Aujourd’hui, on fonctionne essentiellement en termes d’immeubles c’est plus facile à exploiter pour nos équipes, c’est mieux pour notre image de marque et c’est plus intéressant pour les investisseurs. On leur propose de plus grosses rentabilités que sur un mini appartement.

On va ouvrir Nice et Paris et why not une capitale européenne ?

On se dirige vers ce que font les hôtels, au final on n'a rien inventé mais c’est la vie, ce sont des cycles et c’est super important que les générations futures s’approprient et comprennent le monde dans lequel elles vivent en venant questionner l’ordre établi.

7/ Quel apport personnel et partage d'expérience en tirez-vous ? Quels enseignements pour vous ?
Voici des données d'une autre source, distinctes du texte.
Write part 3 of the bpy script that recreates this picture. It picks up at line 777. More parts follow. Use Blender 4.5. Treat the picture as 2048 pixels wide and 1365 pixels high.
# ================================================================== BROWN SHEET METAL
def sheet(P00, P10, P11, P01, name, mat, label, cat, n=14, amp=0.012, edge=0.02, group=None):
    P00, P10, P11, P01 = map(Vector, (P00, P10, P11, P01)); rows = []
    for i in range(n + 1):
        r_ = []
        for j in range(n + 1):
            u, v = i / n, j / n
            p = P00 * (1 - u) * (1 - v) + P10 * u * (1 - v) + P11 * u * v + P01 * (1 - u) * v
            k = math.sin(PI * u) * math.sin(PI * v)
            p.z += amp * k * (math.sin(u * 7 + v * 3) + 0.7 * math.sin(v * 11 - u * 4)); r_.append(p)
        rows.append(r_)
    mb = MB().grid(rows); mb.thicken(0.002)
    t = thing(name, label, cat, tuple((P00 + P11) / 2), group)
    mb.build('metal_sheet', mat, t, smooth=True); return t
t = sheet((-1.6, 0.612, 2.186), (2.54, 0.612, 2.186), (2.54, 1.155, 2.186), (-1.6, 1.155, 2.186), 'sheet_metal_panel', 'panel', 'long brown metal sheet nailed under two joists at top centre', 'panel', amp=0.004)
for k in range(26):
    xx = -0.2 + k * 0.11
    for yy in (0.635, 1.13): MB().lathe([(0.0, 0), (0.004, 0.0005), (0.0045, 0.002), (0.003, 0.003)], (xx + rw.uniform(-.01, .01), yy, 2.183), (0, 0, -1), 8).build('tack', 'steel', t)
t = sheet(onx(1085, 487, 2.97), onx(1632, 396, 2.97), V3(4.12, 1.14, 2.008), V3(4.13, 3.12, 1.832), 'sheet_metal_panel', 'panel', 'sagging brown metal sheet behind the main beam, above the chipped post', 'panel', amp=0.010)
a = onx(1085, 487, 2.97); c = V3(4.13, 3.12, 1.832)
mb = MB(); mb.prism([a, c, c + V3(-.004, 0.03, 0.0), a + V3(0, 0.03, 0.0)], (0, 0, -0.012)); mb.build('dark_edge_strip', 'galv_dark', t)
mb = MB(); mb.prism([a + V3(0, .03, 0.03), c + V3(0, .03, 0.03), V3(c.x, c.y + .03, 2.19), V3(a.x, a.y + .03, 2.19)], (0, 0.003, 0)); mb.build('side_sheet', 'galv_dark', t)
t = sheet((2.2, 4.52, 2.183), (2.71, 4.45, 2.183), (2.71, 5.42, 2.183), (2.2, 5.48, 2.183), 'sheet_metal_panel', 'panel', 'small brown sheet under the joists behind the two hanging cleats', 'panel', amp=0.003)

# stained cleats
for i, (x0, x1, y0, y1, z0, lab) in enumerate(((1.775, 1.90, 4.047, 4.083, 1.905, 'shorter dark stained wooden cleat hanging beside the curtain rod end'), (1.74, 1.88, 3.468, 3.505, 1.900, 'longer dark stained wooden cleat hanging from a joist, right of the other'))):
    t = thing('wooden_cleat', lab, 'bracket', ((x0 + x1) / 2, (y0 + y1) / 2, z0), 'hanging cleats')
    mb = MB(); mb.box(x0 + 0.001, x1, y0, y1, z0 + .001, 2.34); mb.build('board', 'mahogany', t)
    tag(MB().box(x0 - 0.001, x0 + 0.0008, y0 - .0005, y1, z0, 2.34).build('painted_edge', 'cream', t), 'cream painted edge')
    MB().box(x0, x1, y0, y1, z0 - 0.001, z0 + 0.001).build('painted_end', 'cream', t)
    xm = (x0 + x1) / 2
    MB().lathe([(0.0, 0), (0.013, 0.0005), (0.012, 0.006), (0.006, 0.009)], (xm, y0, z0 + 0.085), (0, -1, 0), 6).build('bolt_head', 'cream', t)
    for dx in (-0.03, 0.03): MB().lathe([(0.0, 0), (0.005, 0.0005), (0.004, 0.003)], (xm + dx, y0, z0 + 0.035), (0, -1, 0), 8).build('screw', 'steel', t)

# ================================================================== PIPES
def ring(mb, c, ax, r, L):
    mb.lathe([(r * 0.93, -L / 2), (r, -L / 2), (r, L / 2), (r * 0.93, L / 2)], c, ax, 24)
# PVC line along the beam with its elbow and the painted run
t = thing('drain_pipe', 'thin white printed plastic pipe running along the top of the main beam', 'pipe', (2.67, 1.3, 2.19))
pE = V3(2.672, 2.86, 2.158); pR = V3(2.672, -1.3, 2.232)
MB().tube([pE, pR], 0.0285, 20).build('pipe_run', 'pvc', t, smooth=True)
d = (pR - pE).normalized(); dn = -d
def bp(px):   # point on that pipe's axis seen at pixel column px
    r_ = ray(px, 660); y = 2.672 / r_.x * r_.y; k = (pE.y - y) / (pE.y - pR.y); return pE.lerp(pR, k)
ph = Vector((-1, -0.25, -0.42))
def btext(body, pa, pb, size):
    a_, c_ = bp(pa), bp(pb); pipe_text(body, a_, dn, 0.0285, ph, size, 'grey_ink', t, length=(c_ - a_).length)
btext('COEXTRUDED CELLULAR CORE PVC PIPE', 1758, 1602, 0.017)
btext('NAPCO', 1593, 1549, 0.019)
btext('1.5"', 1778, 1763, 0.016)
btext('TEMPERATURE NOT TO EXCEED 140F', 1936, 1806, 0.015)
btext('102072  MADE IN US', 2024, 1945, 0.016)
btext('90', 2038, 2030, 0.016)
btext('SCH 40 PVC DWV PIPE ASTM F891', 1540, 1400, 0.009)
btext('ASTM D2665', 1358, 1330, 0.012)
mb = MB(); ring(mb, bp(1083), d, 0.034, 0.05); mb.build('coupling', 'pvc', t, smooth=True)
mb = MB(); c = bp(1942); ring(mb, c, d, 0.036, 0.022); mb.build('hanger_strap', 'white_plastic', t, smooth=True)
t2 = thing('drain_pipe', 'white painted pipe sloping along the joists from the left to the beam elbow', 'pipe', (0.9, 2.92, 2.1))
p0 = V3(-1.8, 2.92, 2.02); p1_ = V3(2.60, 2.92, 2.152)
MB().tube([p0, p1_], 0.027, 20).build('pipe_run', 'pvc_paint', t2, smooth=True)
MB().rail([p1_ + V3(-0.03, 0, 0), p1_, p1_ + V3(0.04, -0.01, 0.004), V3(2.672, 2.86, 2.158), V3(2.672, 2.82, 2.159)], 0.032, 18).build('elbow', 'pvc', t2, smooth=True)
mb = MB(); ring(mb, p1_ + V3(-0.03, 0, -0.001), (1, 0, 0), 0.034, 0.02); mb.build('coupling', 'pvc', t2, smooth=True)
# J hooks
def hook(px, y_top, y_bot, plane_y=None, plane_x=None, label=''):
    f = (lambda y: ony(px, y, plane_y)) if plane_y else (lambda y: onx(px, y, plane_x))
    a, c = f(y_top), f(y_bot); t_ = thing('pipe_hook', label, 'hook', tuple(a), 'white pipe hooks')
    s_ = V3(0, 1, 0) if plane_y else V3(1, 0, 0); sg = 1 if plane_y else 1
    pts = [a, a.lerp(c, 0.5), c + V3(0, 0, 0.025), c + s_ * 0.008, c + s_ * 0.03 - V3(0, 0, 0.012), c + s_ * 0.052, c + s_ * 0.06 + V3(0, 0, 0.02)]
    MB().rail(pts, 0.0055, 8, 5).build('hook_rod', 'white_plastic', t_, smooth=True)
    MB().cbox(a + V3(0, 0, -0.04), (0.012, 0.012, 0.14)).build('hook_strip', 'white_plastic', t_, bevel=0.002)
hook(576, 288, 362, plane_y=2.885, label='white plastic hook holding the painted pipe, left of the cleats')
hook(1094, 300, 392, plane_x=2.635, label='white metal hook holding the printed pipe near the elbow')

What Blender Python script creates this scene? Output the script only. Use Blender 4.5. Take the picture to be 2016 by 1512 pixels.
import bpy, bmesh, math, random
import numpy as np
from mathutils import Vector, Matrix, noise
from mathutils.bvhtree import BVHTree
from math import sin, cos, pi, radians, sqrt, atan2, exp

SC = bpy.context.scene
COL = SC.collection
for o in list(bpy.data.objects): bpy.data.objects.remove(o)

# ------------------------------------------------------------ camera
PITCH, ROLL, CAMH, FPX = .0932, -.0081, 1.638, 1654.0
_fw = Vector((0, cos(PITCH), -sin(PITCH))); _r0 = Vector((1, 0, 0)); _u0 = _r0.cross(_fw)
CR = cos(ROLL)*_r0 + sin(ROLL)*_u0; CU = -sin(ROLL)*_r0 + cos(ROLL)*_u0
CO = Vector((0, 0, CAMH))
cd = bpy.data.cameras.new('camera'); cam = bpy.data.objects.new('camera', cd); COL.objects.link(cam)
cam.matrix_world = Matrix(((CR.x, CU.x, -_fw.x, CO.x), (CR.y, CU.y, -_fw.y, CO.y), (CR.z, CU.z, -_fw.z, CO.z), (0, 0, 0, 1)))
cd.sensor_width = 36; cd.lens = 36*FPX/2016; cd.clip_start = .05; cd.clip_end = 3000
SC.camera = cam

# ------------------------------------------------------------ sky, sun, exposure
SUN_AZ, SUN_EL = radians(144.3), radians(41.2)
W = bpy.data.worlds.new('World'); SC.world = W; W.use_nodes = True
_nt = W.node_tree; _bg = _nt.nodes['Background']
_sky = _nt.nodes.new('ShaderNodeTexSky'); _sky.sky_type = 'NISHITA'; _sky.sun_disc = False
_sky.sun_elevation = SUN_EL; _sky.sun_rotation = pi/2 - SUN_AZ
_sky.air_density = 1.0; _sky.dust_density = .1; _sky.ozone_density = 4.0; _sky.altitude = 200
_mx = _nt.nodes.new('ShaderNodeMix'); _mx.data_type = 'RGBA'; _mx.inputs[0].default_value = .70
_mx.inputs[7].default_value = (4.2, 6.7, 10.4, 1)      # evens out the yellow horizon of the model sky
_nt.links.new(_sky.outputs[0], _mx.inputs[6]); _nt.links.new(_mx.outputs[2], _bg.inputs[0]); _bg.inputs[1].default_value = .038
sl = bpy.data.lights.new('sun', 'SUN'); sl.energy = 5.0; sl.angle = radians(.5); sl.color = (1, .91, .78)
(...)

Que rien n’est jamais figé, rien n’est acquis, il faut toujours garder les pieds sur terre et avoir un plan b. Il faut savoir saisir les opportunités quand elles se présentent. Qui ne tente rien n’a rien.

Qu’il est super important de garder une vision 360 des problèmes pour essayer d'être le plus juste possible dans ses prises de décisions.

Qu’il n’y a pas de problème sans solution.

Que rien n’est grave.

Qu’il est primordial de mettre son ego de côté au service du collectif si on veut qu’une société fonctionne et ça, c’est très dur quand on est jeune.

Que j’ai de la chance énormément de chance.

Que je devrai m’arrêter là parce que l'entrepreneuriat est une leçon de philosophie permanente !

8/ Quels conseils donnez-vous à ceux qui ont envie de se lancer dans l'entrepreneuriat ?

Go go go !

On ne perd jamais, soit on gagne sois on apprend (attention c’est de Nelson Mandela pas de moi) et c’est une des phrases qu’on a choisi de se répéter souvent avec les équipes pour se rebooster quand on traverse des épreuves difficiles. Il y a aussi « sois gentil pas méchant c’est pas gentil d’être méchant » de Doui dans Malcolm qui marche très bien et nous permet d’essayer d’être sérieux sans nous prendre au sérieux.